In this study, a comparative analysis of the SAR C and L bands’ sensitivities for the detection of irrigation events is presented. Over intensively irrigated reference grassland plots in a Mediterranean context, the C-band Sentinel-1 (S1) temporal series were first analyzed following rainfall and irrigation events for coarse hay grass and legume grass growth cycles. Then, using two available ALOS-2 images (L-band) acquired on the same date as S1, a comparison between the C and L bands for irrigation detection was performed by analyzing the backscattering coefficient according to the time difference between the SAR acquisition date and the date of the last irrigation event that occurred before the SAR acquisition ($\Delta \mathrm{t}$). $\Delta \mathrm{t}$ was considered as a proxy soil moisture measure.

The main findings showed that the C band is suitable for the detection of irrigation events over moderately developed vegetation cover (NDVI $<0.7$) regardless of the crop type, where the S1 C-band time series analysis emphasized that the C band remains sensitive to the soil moisture variation following irrigation or rainfall. The results also demonstrated that the C band’s usefulness for irrigation detection becomes limited for well-developed (NDVI $<0.7$) Gramineae crops as the C-band sensitivity to soil moisture becomes negligible. However, well-developed legume crops did not constrain the detection of irrigation events using the C-band signal, mainly due to lesser attenuation of the C band by the legume cover. The results also demonstrated that the sensitivity of the L band to soil moisture and thus its potential for irrigation detection was generally higher than that of the C band. Regardless of the vegetation’s development stage and the vegetation characteristics (Gramineae or legumes), the L band showed high sensitivity to the soil dryness/wetness.
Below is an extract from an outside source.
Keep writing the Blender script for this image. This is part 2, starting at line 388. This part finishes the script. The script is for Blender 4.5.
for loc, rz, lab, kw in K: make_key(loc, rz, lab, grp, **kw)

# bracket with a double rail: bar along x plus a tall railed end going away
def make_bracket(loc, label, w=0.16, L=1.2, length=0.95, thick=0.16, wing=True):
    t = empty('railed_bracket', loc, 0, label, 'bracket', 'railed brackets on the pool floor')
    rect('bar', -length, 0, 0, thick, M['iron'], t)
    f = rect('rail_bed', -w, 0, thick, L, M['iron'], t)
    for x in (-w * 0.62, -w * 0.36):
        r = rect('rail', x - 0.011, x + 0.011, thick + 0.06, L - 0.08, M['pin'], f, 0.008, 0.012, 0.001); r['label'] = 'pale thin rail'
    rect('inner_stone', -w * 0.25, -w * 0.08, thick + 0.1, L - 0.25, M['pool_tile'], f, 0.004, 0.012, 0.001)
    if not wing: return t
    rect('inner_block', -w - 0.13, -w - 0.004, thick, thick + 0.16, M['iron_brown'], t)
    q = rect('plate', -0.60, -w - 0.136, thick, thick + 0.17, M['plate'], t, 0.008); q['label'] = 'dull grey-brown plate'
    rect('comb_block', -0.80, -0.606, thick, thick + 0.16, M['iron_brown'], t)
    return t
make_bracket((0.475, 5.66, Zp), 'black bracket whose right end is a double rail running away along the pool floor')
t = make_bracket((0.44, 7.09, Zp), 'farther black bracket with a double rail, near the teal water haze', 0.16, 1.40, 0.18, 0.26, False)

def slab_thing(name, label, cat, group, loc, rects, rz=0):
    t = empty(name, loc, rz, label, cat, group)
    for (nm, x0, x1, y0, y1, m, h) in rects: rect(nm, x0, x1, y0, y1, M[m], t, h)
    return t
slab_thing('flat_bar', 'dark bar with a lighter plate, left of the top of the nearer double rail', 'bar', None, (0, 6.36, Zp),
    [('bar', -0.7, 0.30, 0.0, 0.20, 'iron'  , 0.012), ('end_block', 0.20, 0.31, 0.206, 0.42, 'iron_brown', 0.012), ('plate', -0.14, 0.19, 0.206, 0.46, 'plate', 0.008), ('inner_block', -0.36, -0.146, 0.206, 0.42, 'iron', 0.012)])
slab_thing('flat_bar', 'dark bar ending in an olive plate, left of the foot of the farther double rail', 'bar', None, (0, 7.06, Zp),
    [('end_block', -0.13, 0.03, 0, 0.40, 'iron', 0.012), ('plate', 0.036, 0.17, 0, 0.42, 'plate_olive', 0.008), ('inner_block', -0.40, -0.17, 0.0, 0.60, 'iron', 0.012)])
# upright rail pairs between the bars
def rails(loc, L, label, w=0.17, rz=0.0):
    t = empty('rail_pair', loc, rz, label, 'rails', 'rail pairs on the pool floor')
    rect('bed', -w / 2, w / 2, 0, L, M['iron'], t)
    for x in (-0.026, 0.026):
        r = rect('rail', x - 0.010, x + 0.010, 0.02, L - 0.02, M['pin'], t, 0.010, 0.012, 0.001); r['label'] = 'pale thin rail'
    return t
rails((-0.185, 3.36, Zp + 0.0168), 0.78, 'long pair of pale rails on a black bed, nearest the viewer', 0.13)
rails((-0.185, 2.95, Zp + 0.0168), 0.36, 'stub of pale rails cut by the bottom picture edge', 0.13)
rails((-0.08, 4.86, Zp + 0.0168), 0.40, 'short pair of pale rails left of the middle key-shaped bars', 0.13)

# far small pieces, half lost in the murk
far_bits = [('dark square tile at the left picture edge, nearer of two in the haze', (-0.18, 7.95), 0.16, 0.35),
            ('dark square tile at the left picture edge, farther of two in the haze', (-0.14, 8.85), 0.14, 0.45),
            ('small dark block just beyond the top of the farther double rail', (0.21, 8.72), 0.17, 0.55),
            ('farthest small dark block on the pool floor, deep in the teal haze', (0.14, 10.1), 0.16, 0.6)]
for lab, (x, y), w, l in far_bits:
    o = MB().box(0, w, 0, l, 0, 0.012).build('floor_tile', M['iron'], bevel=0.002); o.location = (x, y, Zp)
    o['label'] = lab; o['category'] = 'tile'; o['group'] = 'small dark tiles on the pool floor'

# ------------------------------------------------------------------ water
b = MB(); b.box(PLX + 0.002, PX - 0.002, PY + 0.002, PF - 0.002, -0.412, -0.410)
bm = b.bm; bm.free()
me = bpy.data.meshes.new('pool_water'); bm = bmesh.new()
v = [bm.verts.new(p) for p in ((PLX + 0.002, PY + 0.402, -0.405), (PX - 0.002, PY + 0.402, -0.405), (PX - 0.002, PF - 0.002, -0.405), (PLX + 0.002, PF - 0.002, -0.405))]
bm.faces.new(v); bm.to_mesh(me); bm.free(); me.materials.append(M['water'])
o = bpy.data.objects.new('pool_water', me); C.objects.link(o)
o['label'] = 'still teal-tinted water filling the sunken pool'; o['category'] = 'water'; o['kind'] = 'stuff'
The analysis of the L-band backscattering coefficient according to the $\Delta \mathrm{t}$ values showed decreasing values of the backscattering coefficient as the soil gradually dried after an irrigation event. With the near future planned L-band sensors (NISAR, Tandem L, PALSAR-3), the use of L-band data can provide accurate detection of irrigation events with higher confidence mainly for well-developed vegetation. The combined use of L- and C-band data will allow enhancement of the temporal resolution of SAR acquisitions and the detection of almost all irrigation events.